Titans running back Derrick Henry, one of the best running backs in recent years and still one of the very best in the league, knows that the men who play his position have more value than their salaries suggest.

“Have you all witnessed it? I’m pretty sure you all have,” Henry said, via Teresa M. Walker of the Associated Press. “So yes, just trying to show that we are valuable as any other position. They use us in commercials and all over the place. And we just want our share due.”

It’s hard for them to get it. Careers can be short. Injuries can make them shorter. And many do their best work while laboring under a slotted rookie deal.

“All you can do is try to be the best player you can and hope the team understands your value and appreciate you trying to do the best you can to carry the load to help your team win games and get to the Super Bowl,” Henry said.

Some teams do, some teams don’t. Some teams take a strict analytics-based approach, gauging a player’s value against the cost of a replacement.
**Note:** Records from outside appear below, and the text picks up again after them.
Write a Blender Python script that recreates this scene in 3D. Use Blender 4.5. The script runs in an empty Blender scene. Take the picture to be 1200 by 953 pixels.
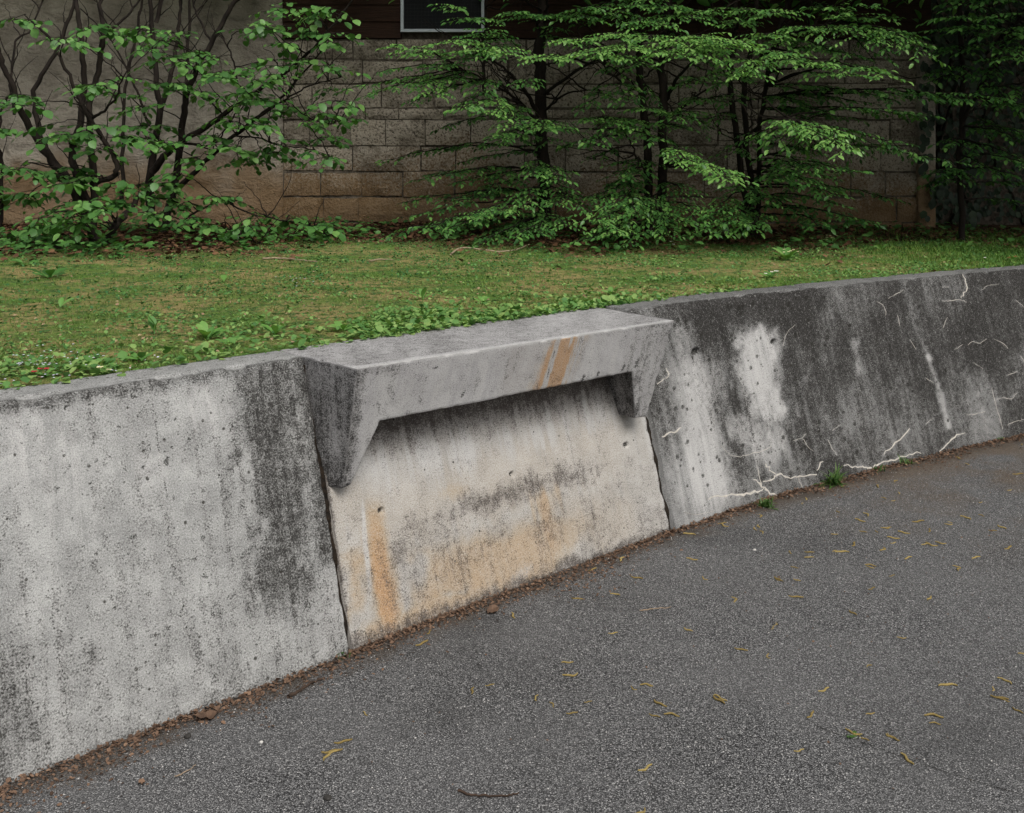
import bpy, math, random
import numpy as np
from mathutils import Vector, Matrix, noise as mnoise

# ---------------------------------------------------------------- camera, sky, sun, exposure
scene = bpy.context.scene
col = scene.collection
CAM_H, F, CX, HY = 1.6, 1250.0, 600.0, 190.0      # eye height, focal length in photo pixels, centre column, horizon row
cam = bpy.data.cameras.new('camera')
cam_ob = bpy.data.objects.new('camera', cam); col.objects.link(cam_ob)
cam_ob.location = (0, 0, CAM_H); cam_ob.rotation_euler = (math.radians(90), 0, 0)
cam.sensor_width = 36.0; cam.lens = 36.0 * F / 1200.0
cam.shift_y = -(476.5 - HY) / 1200.0
cam.clip_start = 0.05; cam.clip_end = 500
scene.camera = cam_ob

SUN_EL, SUN_AZ = math.radians(50), math.radians(152)   # azimuth measured clockwise from +Y: behind the camera, to the right
world = bpy.data.worlds.new('World'); scene.world = world; world.use_nodes = True
wt = world.node_tree; wt.nodes.clear()
sky = wt.nodes.new('ShaderNodeTexSky'); sky.sky_type = 'NISHITA'; sky.sun_disc = False
sky.sun_elevation = SUN_EL; sky.sun_rotation = SUN_AZ
sky.air_density = 1.0; sky.dust_density = 4.0; sky.ozone_density = 1.0
hs = wt.nodes.new('ShaderNodeHueSaturation'); hs.inputs['Saturation'].default_value = 0.22   # grey overcast
bg = wt.nodes.new('ShaderNodeBackground'); bg.inputs['Strength'].default_value = 0.07
wo = wt.nodes.new('ShaderNodeOutputWorld')
wt.links.new(sky.outputs[0], hs.inputs['Color']); wt.links.new(hs.outputs[0], bg.inputs['Color']); wt.links.new(bg.outputs[0], wo.inputs['Surface'])

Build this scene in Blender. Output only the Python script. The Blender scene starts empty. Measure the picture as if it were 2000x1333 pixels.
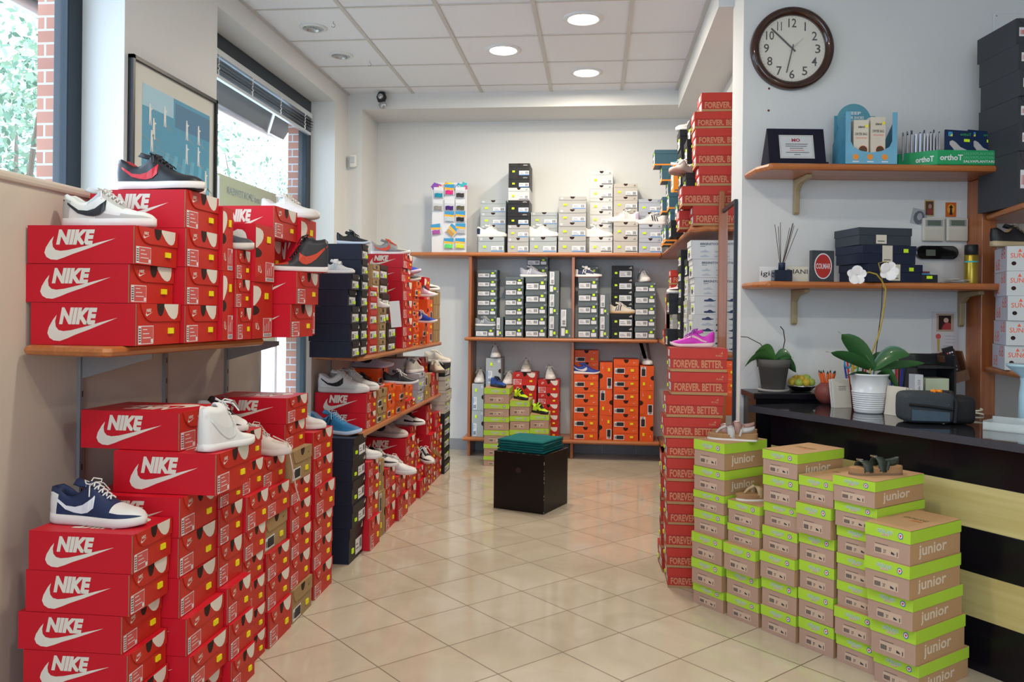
import bpy, bmesh, math, random
from mathutils import Vector, Matrix
R = math.radians
SC = bpy.context.scene
COL = SC.collection
rnd = random.Random(7)

# ------------------------------------------------------------------ camera
F_PX, YAW, ROLL, HY, CAMH = 1600.4, 0.1034, 0.0108, 610.44, 1.2735
cam_d = bpy.data.cameras.new('camera')
cam_d.sensor_width = 36.0
cam_d.lens = F_PX / 2000 * 36
cam_d.shift_y = -(666.5 - HY) / 2000
cam_d.clip_start = 0.05
cam_o = bpy.data.objects.new('camera', cam_d)
COL.objects.link(cam_o)
cam_o.matrix_world = Matrix.Translation((0, 0, CAMH)) @ Matrix.Rotation(YAW, 4, 'Z') @ Matrix.Rotation(R(90), 4, 'X') @ Matrix.Rotation(ROLL, 4, 'Z')
SC.camera = cam_o

# ------------------------------------------------------------------ daylight, exposure
SC.view_settings.view_transform = 'Standard'
SC.view_settings.look = 'None'
SC.view_settings.gamma = 1
SC.view_settings.use_curve_mapping = False
SC.view_settings.exposure = -.15
world = bpy.data.worlds.new('world')
SC.world = world
world.use_nodes = True
wb = world.node_tree.nodes['Background']
wb.inputs[0].default_value = (0.61, 0.80, 1.0, 1)
wb.inputs[1].default_value = 7.0

def area_light(name, loc, aim, size, power, color, sy=None, parent=None):
    d = bpy.data.lights.new(name, 'AREA')
    d.energy = power; d.color = color
    d.shape = 'RECTANGLE' if sy else 'DISK'
    d.size = size
    if sy: d.size_y = sy
    o = bpy.data.objects.new(name, d); COL.objects.link(o)
    o.location = loc
    o.rotation_euler = Vector(aim).to_track_quat('-Z', 'Y').to_euler()
    if parent: o.parent = parent
    return o
def portal(name, loc, aim, sx, sy):     # guides the sky light through an opening of the room
    o = area_light(name, loc, aim, sx, 1, (1, 1, 1), sy); o.data.cycles.is_portal = True; return o
portal('added_front_opening', (-.2, -3.1, 1.6), (0, 1, 0), 2.6, 2.0)  # unseen opening behind the camera, added for frontal daylight
portal('window_opening', (-2.42, 5.59, 1.57), (1, 0, 0), 2.9, 2.1)
portal('window_opening', (-2.42, 2.25, 1.57), (1, 0, 0), 2.9, 2.6)

# ------------------------------------------------------------------ pixel to place helpers (frame 2000 x 1333)
def ray(px, py):
    x = (px - 1000) / F_PX; y = (py - HY) / F_PX
    cr, sr = math.cos(ROLL), math.sin(ROLL); x, y = x * cr + y * sr, -x * sr + y * cr
    cs, sn = math.cos(YAW), math.sin(YAW)
    return Vector((x * cs - sn, x * sn + cs, -y))
CAM = Vector((0, 0, CAMH))
def at(px, py, d): return CAM + ray(px, py) * d            # d = distance along the view axis
def on_z(px, py, z): r = ray(px, py); return CAM + r * ((z - CAMH) / r.z)
def on_x(px, py, x): r = ray(px, py); return CAM + r * (x / r.x)
def on_y(px, py, y): r = ray(px, py); return CAM + r * (y / r.y)

# ------------------------------------------------------------------ materials
MATS = {}
def mat(name, col, rough=0.55, metal=0.0, var=0.06, scale=9.0, emit=None, spec=0.28, bump=0.0, alpha=1.0, trans=0.0, coat=0.0):
    if name in MATS: return MATS[name]
    m = bpy.data.materials.new(name); m.use_nodes = True
    nt = m.node_tree; b = nt.nodes['Principled BSDF']
    b.inputs['Roughness'].default_value = rough
    b.inputs['Metallic'].default_value = metal
    b.inputs['Specular IOR Level'].default_value = spec
    b.inputs['Coat Weight'].default_value = coat
    c = (*col, 1)
    if var > 0 or bump > 0:
        tc = nt.nodes.new('ShaderNodeTexCoord'); n = nt.nodes.new('ShaderNodeTexNoise')
        n.inputs['Scale'].default_value = scale; n.inputs['Detail'].default_value = 3
        nt.links.new(tc.outputs['Object'], n.inputs['Vector'])
        if var > 0:
            mx = nt.nodes.new('ShaderNodeMix'); mx.data_type = 'RGBA'
            mx.inputs[6].default_value = (*[v * (1 - var) for v in col], 1)
            mx.inputs[7].default_value = (*[min(1, v * (1 + var)) for v in col], 1)
            nt.links.new(n.outputs['Fac'], mx.inputs[0]); nt.links.new(mx.outputs[2], b.inputs['Base Color'])
        else: b.inputs['Base Color'].default_value = c
        if bump > 0:
            bp = nt.nodes.new('ShaderNodeBump'); bp.inputs['Strength'].default_value = bump; bp.inputs['Distance'].default_value = 0.002
            nt.links.new(n.outputs['Fac'], bp.inputs['Height']); nt.links.new(bp.outputs['Normal'], b.inputs['Normal'])
    else: b.inputs['Base Color'].default_value = c
    if emit:
        b.inputs['Emission Color'].default_value = (*emit[0], 1); b.inputs['Emission Strength'].default_value = emit[1]
    if trans: b.inputs['Transmission Weight'].default_value = trans; b.inputs['IOR'].default_value = 1.45
    b.inputs['Alpha'].default_value = alpha
    MATS[name] = m
    return m
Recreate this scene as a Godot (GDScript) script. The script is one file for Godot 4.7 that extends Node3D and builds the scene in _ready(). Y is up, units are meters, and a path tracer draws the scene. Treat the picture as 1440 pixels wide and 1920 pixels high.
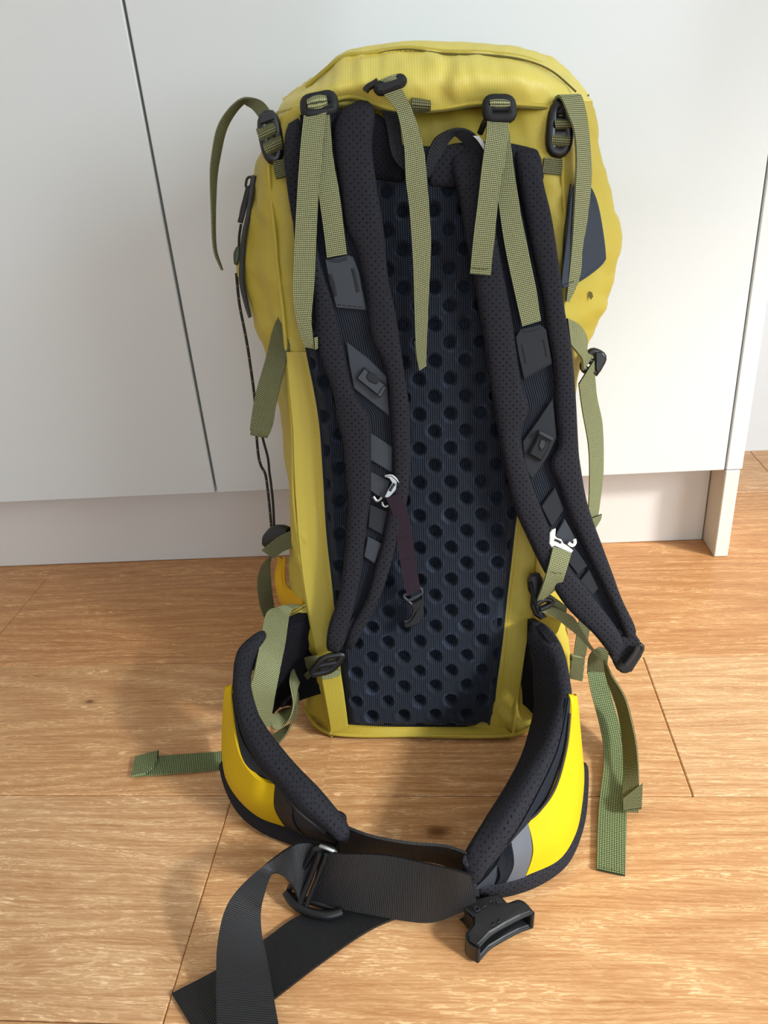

They conclude that, dollar for dollar, they can do better by not paying a veteran running back significant money and moving forward with a younger, cheaper, healthier option.

Henry plays for a team that knows his value to the overall effort.

“We’ve relied on Derrick as a large part of our offense and our success, and he’s had a level of consistency to be able to handle a workload,” coach Mike Vrabel said, via Walker.

As many teams embrace a platoon approach at the position, not many running backs play the old-school role of wearing down a defense over four full quarters, churning up consistent yardage and potentially breaking a long run through a battered assortment of men who have grown weary of trying to tackle a player who in many cases gets better and better with the more carries he receives.

Rule changes aimed at supercharging passing games don’t help. But in a league with so much emphasis on the passing game, there’s an opening to turn the clock back to the days when it took effort and heart and will to bring down a battering ram of a running back, especially since practices now consist of far less tackling to the ground.

But the players who make up the passing game — and the effort to counter passing attacks — get more money. The analytics crowd attributes it to surplus value. Still, it seems odd the No. 2 receivers routinely make as much or more than the top tailbacks in football.

Whether it’s collusion or coincidence, it’s out of whack. The problem is that running backs have no real solution. The union can’t rob Peter to pay Paul, and the league has no reason to do anything about it.

As the season approaches, there’s nothing the running backs can do at this point but demonstrate their value. Then, after the season, they need to continue to try to find ways to force real, meaningful, long-term solutions. Even if they will be hard to find.